= Collected data =
○ ○ ○

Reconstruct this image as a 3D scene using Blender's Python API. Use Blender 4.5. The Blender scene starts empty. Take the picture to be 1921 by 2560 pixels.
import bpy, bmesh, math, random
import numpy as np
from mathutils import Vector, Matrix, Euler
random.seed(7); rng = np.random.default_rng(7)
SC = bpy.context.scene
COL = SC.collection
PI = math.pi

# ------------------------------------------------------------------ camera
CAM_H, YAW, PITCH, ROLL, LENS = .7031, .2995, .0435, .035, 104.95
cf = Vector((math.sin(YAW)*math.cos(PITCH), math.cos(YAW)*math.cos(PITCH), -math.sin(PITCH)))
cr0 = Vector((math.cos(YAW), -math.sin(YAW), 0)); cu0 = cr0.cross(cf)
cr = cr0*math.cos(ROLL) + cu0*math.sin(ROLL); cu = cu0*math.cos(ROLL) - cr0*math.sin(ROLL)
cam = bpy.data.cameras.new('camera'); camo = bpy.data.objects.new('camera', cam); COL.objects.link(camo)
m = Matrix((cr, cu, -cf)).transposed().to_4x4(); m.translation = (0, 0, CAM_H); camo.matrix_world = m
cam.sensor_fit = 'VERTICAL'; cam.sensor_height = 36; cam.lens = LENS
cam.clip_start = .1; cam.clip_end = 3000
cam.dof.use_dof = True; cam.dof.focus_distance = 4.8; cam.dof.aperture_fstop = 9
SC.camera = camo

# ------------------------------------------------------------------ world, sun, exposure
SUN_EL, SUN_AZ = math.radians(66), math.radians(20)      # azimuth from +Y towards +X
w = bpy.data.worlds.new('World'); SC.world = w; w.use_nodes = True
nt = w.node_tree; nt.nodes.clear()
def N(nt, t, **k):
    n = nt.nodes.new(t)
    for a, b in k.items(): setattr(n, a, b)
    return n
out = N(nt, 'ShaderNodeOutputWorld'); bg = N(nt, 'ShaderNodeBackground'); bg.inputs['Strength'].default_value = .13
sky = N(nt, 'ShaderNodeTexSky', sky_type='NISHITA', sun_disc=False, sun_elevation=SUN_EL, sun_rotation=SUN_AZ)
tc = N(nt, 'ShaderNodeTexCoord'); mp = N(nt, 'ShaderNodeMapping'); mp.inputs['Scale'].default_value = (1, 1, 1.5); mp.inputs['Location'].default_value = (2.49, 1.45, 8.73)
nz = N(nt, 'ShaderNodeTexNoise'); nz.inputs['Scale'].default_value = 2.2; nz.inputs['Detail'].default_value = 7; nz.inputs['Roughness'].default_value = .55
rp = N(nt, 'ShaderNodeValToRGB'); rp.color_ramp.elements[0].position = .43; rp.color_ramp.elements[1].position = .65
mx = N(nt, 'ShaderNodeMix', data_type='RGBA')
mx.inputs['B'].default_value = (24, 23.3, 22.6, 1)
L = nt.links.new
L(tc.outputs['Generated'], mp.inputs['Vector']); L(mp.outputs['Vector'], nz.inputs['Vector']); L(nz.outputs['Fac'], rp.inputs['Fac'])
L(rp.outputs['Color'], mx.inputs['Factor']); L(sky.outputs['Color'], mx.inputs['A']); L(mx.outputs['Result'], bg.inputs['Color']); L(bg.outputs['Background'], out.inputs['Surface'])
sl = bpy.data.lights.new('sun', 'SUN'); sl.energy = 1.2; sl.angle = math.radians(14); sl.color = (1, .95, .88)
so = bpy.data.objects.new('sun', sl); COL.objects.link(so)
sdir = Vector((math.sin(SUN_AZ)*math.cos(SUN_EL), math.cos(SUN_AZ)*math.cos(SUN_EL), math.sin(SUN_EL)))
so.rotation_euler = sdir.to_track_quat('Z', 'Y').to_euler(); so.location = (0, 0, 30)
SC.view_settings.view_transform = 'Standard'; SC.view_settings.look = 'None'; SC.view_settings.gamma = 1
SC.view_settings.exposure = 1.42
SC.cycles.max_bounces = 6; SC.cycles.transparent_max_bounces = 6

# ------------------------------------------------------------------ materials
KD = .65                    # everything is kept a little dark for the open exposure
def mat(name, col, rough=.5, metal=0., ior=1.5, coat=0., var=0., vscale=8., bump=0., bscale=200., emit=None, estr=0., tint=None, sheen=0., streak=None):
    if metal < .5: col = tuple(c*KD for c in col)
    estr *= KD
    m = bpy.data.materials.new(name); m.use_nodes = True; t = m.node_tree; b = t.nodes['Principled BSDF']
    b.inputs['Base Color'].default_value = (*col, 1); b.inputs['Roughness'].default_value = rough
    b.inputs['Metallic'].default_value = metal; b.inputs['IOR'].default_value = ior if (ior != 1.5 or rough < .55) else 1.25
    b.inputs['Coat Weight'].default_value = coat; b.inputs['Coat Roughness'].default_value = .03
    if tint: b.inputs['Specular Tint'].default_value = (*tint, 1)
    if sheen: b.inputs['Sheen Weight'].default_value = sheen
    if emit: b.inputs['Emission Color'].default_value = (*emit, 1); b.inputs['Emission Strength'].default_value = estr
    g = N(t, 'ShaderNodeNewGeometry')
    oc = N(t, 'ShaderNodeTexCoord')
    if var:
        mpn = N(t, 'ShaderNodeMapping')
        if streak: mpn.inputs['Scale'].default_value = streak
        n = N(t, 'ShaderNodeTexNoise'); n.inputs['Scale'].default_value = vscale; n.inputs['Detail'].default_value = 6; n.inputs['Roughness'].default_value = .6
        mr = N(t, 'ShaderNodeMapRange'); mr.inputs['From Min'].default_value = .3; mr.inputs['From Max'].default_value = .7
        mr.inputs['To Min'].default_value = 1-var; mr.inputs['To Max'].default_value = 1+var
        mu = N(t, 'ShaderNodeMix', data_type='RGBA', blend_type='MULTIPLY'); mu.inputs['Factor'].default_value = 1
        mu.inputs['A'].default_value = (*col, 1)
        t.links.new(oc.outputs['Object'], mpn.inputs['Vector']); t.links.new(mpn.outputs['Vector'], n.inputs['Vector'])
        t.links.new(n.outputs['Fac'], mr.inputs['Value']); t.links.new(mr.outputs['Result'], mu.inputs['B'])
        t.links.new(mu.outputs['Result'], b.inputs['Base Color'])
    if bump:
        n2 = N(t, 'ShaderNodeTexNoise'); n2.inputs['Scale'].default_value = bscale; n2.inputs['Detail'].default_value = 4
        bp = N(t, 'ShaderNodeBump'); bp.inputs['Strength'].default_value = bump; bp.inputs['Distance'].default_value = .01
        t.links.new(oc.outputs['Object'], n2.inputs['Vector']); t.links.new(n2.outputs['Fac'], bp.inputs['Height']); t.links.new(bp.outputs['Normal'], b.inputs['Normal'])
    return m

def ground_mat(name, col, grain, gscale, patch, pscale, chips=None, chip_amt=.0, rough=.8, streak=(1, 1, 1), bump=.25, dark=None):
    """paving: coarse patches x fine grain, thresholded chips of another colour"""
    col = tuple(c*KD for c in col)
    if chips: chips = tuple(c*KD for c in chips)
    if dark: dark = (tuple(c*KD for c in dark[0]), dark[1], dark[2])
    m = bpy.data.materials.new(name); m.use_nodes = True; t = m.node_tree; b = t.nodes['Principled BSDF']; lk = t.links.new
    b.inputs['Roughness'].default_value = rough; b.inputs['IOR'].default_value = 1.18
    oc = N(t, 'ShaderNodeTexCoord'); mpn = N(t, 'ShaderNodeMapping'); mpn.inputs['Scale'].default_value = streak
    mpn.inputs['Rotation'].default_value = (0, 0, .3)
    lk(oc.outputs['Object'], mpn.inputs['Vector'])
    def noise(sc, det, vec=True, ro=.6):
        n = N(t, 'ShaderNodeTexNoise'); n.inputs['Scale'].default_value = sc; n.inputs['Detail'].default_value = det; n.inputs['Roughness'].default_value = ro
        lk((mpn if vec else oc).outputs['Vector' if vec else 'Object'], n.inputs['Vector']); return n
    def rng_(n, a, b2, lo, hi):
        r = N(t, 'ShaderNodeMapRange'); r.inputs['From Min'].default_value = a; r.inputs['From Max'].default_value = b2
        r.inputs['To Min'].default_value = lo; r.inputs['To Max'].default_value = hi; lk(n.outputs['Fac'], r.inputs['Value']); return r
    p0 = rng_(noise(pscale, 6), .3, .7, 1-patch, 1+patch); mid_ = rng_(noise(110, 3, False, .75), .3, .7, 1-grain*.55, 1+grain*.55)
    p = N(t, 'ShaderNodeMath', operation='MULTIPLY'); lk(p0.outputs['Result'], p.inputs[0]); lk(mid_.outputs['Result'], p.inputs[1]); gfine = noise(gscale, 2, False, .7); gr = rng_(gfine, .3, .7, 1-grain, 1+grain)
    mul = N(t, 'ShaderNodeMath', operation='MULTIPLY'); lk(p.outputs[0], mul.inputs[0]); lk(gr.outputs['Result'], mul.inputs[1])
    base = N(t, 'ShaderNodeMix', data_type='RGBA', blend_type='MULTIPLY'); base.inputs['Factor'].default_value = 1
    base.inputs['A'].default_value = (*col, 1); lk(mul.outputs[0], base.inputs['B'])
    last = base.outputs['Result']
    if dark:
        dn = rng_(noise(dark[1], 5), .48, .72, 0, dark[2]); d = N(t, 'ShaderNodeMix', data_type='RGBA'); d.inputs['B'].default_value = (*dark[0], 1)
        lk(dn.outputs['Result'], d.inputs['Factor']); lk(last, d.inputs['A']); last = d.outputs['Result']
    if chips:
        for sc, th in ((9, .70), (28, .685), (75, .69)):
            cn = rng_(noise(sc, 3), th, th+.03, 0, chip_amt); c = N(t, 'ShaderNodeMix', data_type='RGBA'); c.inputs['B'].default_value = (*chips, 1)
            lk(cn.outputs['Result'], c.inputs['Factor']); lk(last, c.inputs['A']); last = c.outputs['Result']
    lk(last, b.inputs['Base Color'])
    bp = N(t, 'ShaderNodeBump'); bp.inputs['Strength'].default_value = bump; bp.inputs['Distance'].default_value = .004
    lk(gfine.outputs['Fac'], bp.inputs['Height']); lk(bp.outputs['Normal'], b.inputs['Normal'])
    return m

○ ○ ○

= Stated task =
Please print exactly what appears from the first line of the data through the line with "PI = math.pi", including both of those lines and nothing past them.

= Response to this exercise =
Reconstruct this image as a 3D scene using Blender's Python API. Use Blender 4.5. The Blender scene starts empty. Take the picture to be 1921 by 2560 pixels.
import bpy, bmesh, math, random
import numpy as np
from mathutils import Vector, Matrix, Euler
random.seed(7); rng = np.random.default_rng(7)
SC = bpy.context.scene
COL = SC.collection
PI = math.pi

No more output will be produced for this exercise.